Exercise aim. Copy out all of the material exactly.

▶

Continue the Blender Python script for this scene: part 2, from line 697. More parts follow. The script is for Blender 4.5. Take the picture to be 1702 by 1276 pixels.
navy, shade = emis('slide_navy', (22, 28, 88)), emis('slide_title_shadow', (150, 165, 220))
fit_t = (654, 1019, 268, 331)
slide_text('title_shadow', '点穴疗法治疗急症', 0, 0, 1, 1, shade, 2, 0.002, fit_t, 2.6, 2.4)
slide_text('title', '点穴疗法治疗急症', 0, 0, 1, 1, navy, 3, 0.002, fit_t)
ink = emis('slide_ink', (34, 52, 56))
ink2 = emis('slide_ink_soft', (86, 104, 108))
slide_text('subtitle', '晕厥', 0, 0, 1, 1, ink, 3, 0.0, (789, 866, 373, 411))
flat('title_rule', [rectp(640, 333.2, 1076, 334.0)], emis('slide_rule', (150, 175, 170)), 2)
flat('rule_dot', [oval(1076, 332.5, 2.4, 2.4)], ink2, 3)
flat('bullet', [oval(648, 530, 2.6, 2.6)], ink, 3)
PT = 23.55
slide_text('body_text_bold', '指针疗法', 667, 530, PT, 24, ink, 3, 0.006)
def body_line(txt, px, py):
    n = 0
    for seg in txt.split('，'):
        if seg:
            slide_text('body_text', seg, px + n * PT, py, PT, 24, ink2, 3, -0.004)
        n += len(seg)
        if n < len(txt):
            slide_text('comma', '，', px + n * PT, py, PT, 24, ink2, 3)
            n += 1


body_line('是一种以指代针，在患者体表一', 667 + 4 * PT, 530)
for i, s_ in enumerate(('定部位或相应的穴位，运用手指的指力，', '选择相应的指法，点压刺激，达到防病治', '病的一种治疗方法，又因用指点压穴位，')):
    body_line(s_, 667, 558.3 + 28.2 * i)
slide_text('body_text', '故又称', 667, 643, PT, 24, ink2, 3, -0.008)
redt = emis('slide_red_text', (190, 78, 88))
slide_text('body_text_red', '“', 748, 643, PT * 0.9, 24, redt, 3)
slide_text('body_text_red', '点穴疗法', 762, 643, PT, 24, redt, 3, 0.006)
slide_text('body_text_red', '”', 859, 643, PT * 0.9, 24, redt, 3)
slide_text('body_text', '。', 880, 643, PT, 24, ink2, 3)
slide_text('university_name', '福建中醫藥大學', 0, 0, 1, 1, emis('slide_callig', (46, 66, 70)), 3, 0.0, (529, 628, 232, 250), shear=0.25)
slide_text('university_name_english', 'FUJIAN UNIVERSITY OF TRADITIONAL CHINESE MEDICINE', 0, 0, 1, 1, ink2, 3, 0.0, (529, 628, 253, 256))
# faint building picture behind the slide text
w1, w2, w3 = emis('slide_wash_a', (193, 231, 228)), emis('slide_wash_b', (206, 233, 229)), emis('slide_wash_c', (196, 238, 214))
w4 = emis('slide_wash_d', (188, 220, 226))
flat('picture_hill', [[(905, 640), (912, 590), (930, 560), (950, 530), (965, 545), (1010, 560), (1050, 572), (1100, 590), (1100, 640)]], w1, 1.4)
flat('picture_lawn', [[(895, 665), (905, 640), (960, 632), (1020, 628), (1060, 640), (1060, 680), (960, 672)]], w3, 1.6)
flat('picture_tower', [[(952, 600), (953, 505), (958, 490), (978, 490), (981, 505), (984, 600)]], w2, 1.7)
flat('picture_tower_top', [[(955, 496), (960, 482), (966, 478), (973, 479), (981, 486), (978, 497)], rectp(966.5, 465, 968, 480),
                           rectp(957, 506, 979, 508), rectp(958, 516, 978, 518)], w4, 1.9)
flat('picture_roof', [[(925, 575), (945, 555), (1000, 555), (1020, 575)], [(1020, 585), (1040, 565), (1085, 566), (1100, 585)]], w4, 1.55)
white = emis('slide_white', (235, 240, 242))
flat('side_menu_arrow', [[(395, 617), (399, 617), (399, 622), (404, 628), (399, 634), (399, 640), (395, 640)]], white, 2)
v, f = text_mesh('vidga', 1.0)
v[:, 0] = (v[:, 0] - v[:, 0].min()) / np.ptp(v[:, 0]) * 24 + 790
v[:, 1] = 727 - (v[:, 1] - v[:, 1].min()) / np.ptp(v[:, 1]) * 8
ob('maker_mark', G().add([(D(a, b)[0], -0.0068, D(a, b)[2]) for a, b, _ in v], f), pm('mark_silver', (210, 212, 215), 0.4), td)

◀

Output of the exercise.
Continue the Blender Python script for this scene: part 2, from line 697. More parts follow. The script is for Blender 4.5. Take the picture to be 1702 by 1276 pixels.
navy, shade = emis('slide_navy', (22, 28, 88)), emis('slide_title_shadow', (150, 165, 220))
fit_t = (654, 1019, 268, 331)
slide_text('title_shadow', '点穴疗法治疗急症', 0, 0, 1, 1, shade, 2, 0.002, fit_t, 2.6, 2.4)
slide_text('title', '点穴疗法治疗急症', 0, 0, 1, 1, navy, 3, 0.002, fit_t)
ink = emis('slide_ink', (34, 52, 56))
ink2 = emis('slide_ink_soft', (86, 104, 108))
slide_text('subtitle', '晕厥', 0, 0, 1, 1, ink, 3, 0.0, (789, 866, 373, 411))
flat('title_rule', [rectp(640, 333.2, 1076, 334.0)], emis('slide_rule', (150, 175, 170)), 2)
flat('rule_dot', [oval(1076, 332.5, 2.4, 2.4)], ink2, 3)
flat('bullet', [oval(648, 530, 2.6, 2.6)], ink, 3)
PT = 23.55
slide_text('body_text_bold', '指针疗法', 667, 530, PT, 24, ink, 3, 0.006)
def body_line(txt, px, py):
    n = 0
    for seg in txt.split('，'):
        if seg:
            slide_text('body_text', seg, px + n * PT, py, PT, 24, ink2, 3, -0.004)
        n += len(seg)
        if n < len(txt):
            slide_text('comma', '，', px + n * PT, py, PT, 24, ink2, 3)
            n += 1


body_line('是一种以指代针，在患者体表一', 667 + 4 * PT, 530)
for i, s_ in enumerate(('定部位或相应的穴位，运用手指的指力，', '选择相应的指法，点压刺激，达到防病治', '病的一种治疗方法，又因用指点压穴位，')):
    body_line(s_, 667, 558.3 + 28.2 * i)
slide_text('body_text', '故又称', 667, 643, PT, 24, ink2, 3, -0.008)
redt = emis('slide_red_text', (190, 78, 88))
slide_text('body_text_red', '“', 748, 643, PT * 0.9, 24, redt, 3)
slide_text('body_text_red', '点穴疗法', 762, 643, PT, 24, redt, 3, 0.006)
slide_text('body_text_red', '”', 859, 643, PT * 0.9, 24, redt, 3)
slide_text('body_text', '。', 880, 643, PT, 24, ink2, 3)
slide_text('university_name', '福建中醫藥大學', 0, 0, 1, 1, emis('slide_callig', (46, 66, 70)), 3, 0.0, (529, 628, 232, 250), shear=0.25)
slide_text('university_name_english', 'FUJIAN UNIVERSITY OF TRADITIONAL CHINESE MEDICINE', 0, 0, 1, 1, ink2, 3, 0.0, (529, 628, 253, 256))
# faint building picture behind the slide text
w1, w2, w3 = emis('slide_wash_a', (193, 231, 228)), emis('slide_wash_b', (206, 233, 229)), emis('slide_wash_c', (196, 238, 214))
w4 = emis('slide_wash_d', (188, 220, 226))
flat('picture_hill', [[(905, 640), (912, 590), (930, 560), (950, 530), (965, 545), (1010, 560), (1050, 572), (1100, 590), (1100, 640)]], w1, 1.4)
flat('picture_lawn', [[(895, 665), (905, 640), (960, 632), (1020, 628), (1060, 640), (1060, 680), (960, 672)]], w3, 1.6)
flat('picture_tower', [[(952, 600), (953, 505), (958, 490), (978, 490), (981, 505), (984, 600)]], w2, 1.7)
flat('picture_tower_top', [[(955, 496), (960, 482), (966, 478), (973, 479), (981, 486), (978, 497)], rectp(966.5, 465, 968, 480),
                           rectp(957, 506, 979, 508), rectp(958, 516, 978, 518)], w4, 1.9)
flat('picture_roof', [[(925, 575), (945, 555), (1000, 555), (1020, 575)], [(1020, 585), (1040, 565), (1085, 566), (1100, 585)]], w4, 1.55)
white = emis('slide_white', (235, 240, 242))
flat('side_menu_arrow', [[(395, 617), (399, 617), (399, 622), (404, 628), (399, 634), (399, 640), (395, 640)]], white, 2)
v, f = text_mesh('vidga', 1.0)
v[:, 0] = (v[:, 0] - v[:, 0].min()) / np.ptp(v[:, 0]) * 24 + 790
v[:, 1] = 727 - (v[:, 1] - v[:, 1].min()) / np.ptp(v[:, 1]) * 8
ob('maker_mark', G().add([(D(a, b)[0], -0.0068, D(a, b)[2]) for a, b, _ in v], f), pm('mark_silver', (210, 212, 215), 0.4), td)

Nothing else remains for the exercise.